The whole backup process is automated, but I start the script manually
because we're short on disk space and I prefer to keep an eye on it.
I'm confident Jimbo would consider adding diskspace a minor investement, provided we don't use anything fancy (raid, SCSI) (Jimbo am I right?). I guess bandwidth costs are the main expense and several orders of magnitude larger.
I know that 18 days without a backup is a rare event, but even losing 6 days of edits, uploads and discussions would give me the shivers. Are they stored on a different disk by the way? If backup is a matter of minutes per database, then the benefits of a scheduled daily outage far exceed the costs, it will even save some bandwidth ;)
Backups are an inconvenience until you need them.
Erik Zachte
On Fri, Aug 01, 2003 at 04:13:10PM +0200, Erik Zachte wrote:
The whole backup process is automated, but I start the script manually
because we're short on disk space and I prefer to keep an eye on it.
I'm confident Jimbo would consider adding diskspace a minor investement, provided we don't use anything fancy (raid, SCSI) (Jimbo am I right?). I guess bandwidth costs are the main expense and several orders of magnitude larger.
I know that 18 days without a backup is a rare event, but even losing 6 days of edits, uploads and discussions would give me the shivers. Are they stored on a different disk by the way? If backup is a matter of minutes per database, then the benefits of a scheduled daily outage far exceed the costs, it will even save some bandwidth ;)
Backups are an inconvenience until you need them.
Erik Zachte
If database dumps are cheap, and can be done "on the fly" with MySQL, it might be a reasonable plan to just throw in an extra disk and have it dump the database every six hours or so. At the very least, set up a wget statement on larousse to have it download the pliny nightly database dumps...
Nick Reinking wrote:
If database dumps are cheap, and can be done "on the fly" with MySQL, it might be a reasonable plan to just throw in an extra disk and have it dump the database every six hours or so.
Running the dump slows things down a lot. Partly because compressing the dump is expensive, and there's no disk space to keep an uncompressed dump.
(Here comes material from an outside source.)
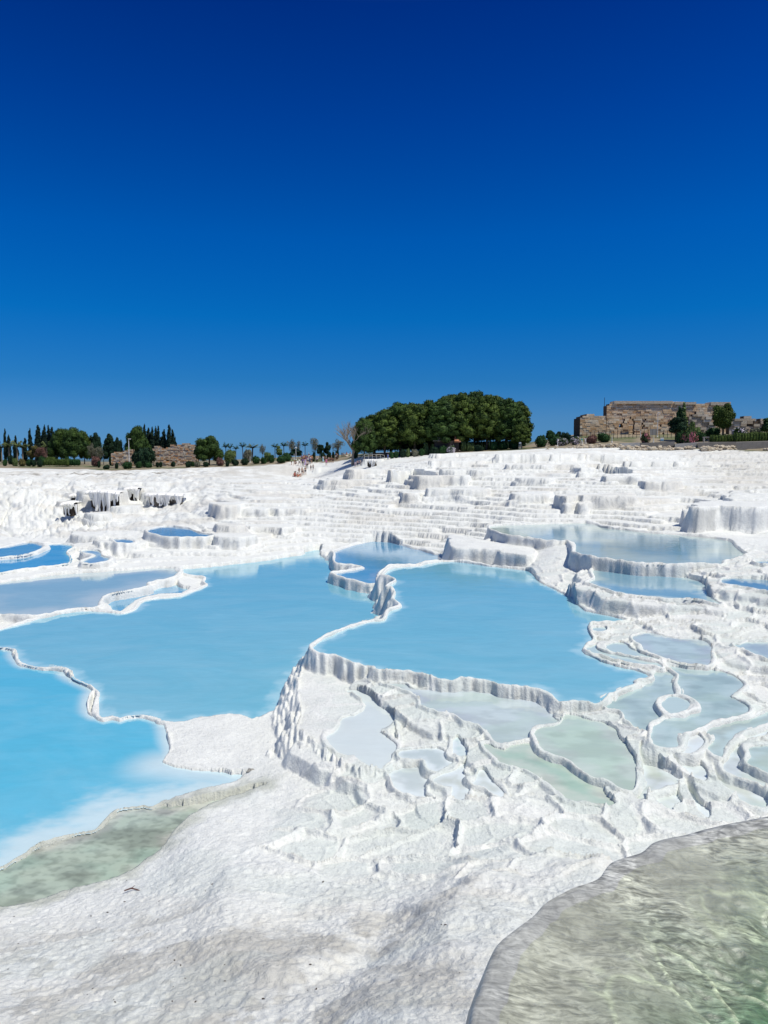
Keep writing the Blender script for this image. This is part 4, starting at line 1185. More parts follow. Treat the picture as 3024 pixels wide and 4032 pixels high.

Also, unless we lock the wiki the cur and old databases will be inconsistent in the backup. (Which is in fact the present state of the backups for the English wiki.)
Those wikis not moved to InnoDB would additionally be unable to edit during a backup, as writes to the tables are locked while they're being read.
Of course, a replicated server would be updated in real time at much lower performance cost.
-- brion vibber (brion @ pobox.com)
Erik Zachte wrote:
I'm confident Jimbo would consider adding diskspace a minor investement, provided we don't use anything fancy (raid, SCSI) (Jimbo am I right?). I guess bandwidth costs are the main expense and several orders of magnitude larger.
The drive in the machine now is SCSI, and that's what I will add.
Bandwidth costs are minor, as far as I'm concerned. I've never even bothered to break it out from my overall bandwidth bill. People think Wikipedia is popular, and it is in a sense, but on a bandwidth basis, it's a small part of what we do overall.